Thursday, November 8, 2007

Coppin' a 'Tude

Do you have a child that gives you a run for your money? I do. He was the kind of kid that when you gave him the choice, "Are you going to obey or disobey?" he would look you in the eye and say, "disobey." I could not believe that he would rather have a spanking than submit his will to me. I was encouraged that, after a year, his answer started to (ocassionally) be "obey."
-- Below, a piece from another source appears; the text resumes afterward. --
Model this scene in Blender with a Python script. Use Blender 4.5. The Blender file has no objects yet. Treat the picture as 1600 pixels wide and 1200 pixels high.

But today I am a little overwhelmed by the 'tude he sports. Mostly he dishes it out when he is angry or frustrated. He crosses his little arms, gives a hard-eye look and hollars, "Well ok then, I'm NEVER gonna DO it!" Most of the time the sentence does not even make sense in the context, but in his little mind I think it makes perfect sense. The second option in his "I'm frustrated and AN-GRRR-Y" arsenol is to flop down on the floor screaming and crying like the two-year-old he no longer is. And the screams can last a long time, and he is so noisy that you can't reason with him or even ask him what the problem is. He can't hear you and you can't understand him.

I am honestly beside myself. I fast-forward to the teen years and shake in my boots. I sat alone in my car today, praying for the Lord's wisdom with this little guy. That is the very best place to go. I know the Lord will give me wisdom (enough for each day, but perhaps not a fraction more).

I am just not sure how to even help him through the frustration. Because, I know that the feeling of anger is legitimate, and you can't ask kids to stop feeling a certain way (heck, you can't ask adults!). A feeling is a feeling and you can't stop them or start them. They just exist. It is what YOU DO with the feelings that can glorify or grieve The Father.

So how do you teach a kid how to get from anger and frustration to calm response? Do you let them scream it out in their bedroom until the anger is used up or exhaustion hits? Do you get angry back (duh, no)? I have tried whispering until he is interested enough in my words to quiet down enough so we can talk. I have tried walking out of the room until he quiets down (ticks him off more and prolongs the event significantly). I have tried tickling him until he can't be angry anymore. I have tried spanking him. I have tried time-outs. I have tried... so many things.

I think I have come to the conclusion that I need to understand how anger and frustration works inside a person, and how a person who loves the Lord can bring himself down from the anger in a godly way. I need some help so I can teach my little guy some coping mechanisms for these intense responses. Any thoughts? Any resources?

You, oh Father, know my little guy better than anyone else. He is Your 'masterpiece, created in Christ Jesus to do good works, which You have set aside for him to do.' Give me wisdom and strength to nurture in my little guy a passion for You. Teach me to be a better parent for him. Show me my failures and successes so that I can be clear-hearted and clear-headed with him. Thank you for allowing me to parent him. Help me to lean every day on You, the perfect parent, rather than on myself.

2 comments:

Ginger said...

Oh Jenne, I will be praying for you and your little man. I just did a Bible Gateway search on Anger in the 'Wisdom' books. hmmm... Does it come back to self-control? What is the root? I don't know. This parenting thing is just so darn hard! Can we claim Joshua 1:8-9? "But Take Courage, do no be discouraged, Meditate on his law day and night and then we will have success." Love you!

Anonymous said...

Ok, this is my same scenario with Hope. She will tell me that she will obey, (and still not do it) but I feel like we are going over the same rules ten million times a day. There are tears, there is fit throwing..screaming. Yikes. The thing I am always reminded of is God's work in my own life with self control. I am not always eager to give up my control to Him and sometimes I think if He took something away from me, I might be angry for awhile too. Learning to be self-controlled is just harder for some personalities. The thing that I want to mirror to my strong willed child, is that I will ALWAYS be consistant. In discipline, love and grace...just like our Heavenly Father is with us. I understand completely what you are going through!!